▸ Aim of the task
Quote exactly and only this range of lines in the data below: the line that holds "Continue the Blender" to the line that holds "con = thing('mixing_console', 'grey", both included.

▸ Scene script records
• • • • • • •
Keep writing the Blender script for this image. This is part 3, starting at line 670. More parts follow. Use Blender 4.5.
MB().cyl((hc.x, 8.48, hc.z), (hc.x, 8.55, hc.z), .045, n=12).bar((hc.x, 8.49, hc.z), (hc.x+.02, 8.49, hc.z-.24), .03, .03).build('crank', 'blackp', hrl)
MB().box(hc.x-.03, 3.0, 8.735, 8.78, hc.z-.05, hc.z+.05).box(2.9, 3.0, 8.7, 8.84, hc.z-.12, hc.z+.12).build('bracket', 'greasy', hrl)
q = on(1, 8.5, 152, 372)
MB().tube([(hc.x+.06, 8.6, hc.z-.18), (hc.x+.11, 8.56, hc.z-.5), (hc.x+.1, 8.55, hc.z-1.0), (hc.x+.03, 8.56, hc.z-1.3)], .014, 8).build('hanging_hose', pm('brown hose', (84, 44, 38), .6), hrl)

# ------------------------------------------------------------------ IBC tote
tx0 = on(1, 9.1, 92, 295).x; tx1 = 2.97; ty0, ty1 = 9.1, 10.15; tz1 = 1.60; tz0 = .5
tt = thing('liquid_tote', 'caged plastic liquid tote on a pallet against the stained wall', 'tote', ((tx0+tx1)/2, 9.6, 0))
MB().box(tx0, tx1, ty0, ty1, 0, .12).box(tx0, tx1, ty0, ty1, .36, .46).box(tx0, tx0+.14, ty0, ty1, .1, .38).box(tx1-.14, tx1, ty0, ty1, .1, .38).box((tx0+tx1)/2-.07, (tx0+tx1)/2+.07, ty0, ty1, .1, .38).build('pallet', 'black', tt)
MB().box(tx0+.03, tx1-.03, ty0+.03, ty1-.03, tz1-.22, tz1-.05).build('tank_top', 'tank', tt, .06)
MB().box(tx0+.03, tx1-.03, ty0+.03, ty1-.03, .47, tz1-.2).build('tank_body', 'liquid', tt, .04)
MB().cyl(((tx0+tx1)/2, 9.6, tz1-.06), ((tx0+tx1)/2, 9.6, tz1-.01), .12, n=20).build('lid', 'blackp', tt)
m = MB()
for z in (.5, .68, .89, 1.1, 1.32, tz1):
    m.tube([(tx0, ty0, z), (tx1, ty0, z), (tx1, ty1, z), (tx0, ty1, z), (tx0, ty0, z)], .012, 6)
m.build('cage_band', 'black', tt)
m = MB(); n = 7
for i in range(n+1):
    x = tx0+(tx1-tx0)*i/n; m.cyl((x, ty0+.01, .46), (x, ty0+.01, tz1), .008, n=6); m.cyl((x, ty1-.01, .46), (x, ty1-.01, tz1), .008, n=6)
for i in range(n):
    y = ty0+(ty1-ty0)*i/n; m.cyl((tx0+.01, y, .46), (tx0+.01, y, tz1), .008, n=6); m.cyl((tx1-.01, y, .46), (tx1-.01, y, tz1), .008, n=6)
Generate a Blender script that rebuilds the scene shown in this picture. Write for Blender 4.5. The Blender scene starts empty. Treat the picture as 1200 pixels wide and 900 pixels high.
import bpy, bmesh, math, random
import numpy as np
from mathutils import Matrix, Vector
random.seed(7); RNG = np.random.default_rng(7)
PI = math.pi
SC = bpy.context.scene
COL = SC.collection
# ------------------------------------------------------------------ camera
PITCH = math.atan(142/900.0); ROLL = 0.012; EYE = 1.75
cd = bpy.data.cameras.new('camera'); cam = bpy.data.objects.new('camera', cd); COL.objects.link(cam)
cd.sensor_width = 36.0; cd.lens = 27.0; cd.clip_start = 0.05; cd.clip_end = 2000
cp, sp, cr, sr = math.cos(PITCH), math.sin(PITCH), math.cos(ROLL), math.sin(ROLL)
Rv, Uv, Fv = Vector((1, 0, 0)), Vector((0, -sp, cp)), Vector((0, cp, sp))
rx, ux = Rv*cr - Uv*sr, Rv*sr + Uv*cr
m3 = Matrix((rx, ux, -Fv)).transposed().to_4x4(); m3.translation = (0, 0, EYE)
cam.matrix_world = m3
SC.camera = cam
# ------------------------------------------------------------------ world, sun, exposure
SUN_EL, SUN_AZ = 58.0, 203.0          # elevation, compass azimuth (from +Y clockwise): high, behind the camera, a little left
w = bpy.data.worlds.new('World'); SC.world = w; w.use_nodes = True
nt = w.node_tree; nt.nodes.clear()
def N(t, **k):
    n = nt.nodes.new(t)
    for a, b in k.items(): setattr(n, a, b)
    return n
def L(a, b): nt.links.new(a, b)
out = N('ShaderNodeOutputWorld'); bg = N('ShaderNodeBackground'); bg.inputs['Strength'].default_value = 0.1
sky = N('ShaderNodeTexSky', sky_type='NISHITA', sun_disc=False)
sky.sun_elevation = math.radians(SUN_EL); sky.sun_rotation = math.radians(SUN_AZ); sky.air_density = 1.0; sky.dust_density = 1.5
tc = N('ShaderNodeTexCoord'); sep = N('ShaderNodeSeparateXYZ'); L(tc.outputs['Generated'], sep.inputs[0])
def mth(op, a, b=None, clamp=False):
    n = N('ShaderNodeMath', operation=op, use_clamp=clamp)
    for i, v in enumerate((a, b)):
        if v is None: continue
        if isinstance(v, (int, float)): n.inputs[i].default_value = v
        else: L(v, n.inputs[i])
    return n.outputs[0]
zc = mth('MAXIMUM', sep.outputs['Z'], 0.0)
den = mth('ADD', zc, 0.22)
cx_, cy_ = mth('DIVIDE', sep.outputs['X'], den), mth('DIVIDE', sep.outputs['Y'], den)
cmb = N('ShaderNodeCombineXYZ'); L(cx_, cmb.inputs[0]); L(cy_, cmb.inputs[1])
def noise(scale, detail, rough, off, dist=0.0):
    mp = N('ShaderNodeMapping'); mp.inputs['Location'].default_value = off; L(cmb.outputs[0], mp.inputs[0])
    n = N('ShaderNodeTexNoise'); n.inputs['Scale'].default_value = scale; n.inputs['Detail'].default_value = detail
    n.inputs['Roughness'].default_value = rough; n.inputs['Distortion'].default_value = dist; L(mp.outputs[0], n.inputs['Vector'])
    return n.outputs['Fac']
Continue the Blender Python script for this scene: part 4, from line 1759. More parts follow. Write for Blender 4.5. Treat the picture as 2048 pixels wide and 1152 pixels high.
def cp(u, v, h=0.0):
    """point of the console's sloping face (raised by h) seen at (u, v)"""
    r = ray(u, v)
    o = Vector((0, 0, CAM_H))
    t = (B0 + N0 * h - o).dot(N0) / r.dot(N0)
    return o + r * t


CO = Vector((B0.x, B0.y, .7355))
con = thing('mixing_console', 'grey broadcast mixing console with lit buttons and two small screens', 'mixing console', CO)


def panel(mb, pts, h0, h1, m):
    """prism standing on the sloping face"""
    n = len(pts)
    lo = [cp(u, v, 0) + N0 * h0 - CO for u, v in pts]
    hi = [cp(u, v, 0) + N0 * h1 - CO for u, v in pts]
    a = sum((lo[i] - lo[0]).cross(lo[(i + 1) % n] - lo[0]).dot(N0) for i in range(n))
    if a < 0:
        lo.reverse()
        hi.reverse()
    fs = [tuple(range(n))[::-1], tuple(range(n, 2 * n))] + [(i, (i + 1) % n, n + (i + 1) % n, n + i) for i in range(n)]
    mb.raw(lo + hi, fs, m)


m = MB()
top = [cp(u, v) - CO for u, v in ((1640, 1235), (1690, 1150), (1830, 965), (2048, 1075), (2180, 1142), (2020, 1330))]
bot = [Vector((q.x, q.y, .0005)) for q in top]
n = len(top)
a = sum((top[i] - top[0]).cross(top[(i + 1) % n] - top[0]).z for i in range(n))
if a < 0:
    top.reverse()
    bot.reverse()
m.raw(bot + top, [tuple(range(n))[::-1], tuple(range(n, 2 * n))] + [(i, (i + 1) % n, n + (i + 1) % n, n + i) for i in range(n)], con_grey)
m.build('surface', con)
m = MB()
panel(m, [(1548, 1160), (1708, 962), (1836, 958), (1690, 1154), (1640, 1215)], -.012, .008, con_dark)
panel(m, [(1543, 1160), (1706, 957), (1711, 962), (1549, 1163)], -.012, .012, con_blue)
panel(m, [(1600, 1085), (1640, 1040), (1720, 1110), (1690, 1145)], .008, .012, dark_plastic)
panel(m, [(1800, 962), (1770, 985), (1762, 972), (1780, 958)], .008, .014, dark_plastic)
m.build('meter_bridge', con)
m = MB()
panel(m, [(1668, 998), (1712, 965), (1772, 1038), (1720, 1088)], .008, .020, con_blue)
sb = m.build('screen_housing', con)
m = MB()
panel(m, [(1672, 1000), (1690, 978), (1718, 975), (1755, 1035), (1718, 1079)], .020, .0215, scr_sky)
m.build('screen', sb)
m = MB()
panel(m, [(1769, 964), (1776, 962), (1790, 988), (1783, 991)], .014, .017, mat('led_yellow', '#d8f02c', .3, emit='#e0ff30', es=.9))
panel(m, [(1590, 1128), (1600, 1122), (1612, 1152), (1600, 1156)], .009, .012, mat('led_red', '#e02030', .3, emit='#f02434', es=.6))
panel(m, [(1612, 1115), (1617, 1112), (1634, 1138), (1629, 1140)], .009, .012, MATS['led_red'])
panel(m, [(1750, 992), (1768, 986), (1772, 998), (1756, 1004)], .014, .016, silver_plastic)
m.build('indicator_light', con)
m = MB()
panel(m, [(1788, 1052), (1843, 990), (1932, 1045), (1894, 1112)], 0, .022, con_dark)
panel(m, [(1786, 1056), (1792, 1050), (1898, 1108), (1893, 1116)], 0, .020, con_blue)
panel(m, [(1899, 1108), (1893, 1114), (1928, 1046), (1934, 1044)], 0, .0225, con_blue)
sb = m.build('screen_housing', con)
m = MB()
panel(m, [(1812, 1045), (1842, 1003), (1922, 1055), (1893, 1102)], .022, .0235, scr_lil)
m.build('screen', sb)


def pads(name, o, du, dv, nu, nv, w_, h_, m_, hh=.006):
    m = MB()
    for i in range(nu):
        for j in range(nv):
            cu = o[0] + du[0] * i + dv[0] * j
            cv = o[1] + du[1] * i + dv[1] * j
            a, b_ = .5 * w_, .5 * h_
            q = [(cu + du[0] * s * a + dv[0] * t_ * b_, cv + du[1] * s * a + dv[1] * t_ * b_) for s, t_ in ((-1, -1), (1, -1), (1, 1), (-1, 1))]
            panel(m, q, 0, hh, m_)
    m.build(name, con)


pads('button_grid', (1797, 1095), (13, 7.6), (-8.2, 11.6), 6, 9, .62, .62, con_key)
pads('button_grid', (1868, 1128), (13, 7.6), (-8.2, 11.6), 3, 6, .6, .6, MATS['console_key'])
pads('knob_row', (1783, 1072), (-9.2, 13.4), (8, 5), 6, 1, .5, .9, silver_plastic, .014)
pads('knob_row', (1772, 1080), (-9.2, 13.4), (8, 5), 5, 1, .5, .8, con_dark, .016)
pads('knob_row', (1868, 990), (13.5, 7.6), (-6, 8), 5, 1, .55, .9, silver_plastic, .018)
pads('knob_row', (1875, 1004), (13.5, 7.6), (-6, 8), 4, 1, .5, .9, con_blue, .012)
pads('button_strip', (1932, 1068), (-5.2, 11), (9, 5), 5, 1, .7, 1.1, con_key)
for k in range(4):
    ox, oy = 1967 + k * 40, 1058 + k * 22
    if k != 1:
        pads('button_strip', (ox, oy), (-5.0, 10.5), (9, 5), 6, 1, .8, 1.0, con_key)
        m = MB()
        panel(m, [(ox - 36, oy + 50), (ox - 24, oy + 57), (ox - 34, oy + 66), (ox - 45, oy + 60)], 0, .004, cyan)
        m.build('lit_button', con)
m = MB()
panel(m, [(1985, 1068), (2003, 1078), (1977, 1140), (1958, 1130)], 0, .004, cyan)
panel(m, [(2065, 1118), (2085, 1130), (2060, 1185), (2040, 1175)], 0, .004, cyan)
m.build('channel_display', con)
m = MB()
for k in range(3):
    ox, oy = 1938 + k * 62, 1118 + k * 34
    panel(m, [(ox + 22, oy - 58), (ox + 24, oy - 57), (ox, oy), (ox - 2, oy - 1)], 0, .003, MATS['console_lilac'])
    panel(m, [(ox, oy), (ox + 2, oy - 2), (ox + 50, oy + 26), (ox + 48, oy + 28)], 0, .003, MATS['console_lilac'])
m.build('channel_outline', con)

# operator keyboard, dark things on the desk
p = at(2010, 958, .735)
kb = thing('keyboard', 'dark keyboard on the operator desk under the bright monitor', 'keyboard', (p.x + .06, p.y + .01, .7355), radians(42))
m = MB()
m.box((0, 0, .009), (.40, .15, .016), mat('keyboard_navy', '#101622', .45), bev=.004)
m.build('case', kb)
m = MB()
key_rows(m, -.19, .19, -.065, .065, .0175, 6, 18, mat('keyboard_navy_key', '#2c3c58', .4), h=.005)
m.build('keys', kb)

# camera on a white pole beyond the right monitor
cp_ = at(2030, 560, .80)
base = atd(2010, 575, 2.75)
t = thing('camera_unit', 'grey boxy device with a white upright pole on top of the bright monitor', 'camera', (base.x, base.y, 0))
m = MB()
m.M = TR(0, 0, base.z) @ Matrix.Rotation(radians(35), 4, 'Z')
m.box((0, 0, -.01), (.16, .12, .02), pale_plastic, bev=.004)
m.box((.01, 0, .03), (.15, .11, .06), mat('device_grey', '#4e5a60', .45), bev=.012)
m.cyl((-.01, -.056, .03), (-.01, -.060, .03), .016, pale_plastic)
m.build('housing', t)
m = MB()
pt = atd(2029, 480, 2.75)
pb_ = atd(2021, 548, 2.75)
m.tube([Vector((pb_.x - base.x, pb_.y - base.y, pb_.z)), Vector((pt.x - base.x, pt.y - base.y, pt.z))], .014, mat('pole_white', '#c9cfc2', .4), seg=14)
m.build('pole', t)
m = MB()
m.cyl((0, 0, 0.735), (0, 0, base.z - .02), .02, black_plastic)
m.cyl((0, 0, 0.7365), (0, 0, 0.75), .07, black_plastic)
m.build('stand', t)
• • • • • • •
▸ Answer to this problem
Continue the Blender Python script for this scene: part 4, from line 1759. More parts follow. Write for Blender 4.5. Treat the picture as 2048 pixels wide and 1152 pixels high.
def cp(u, v, h=0.0):
    """point of the console's sloping face (raised by h) seen at (u, v)"""
    r = ray(u, v)
    o = Vector((0, 0, CAM_H))
    t = (B0 + N0 * h - o).dot(N0) / r.dot(N0)
    return o + r * t


CO = Vector((B0.x, B0.y, .7355))
con = thing('mixing_console', 'grey broadcast mixing console with lit buttons and two small screens', 'mixing console', CO)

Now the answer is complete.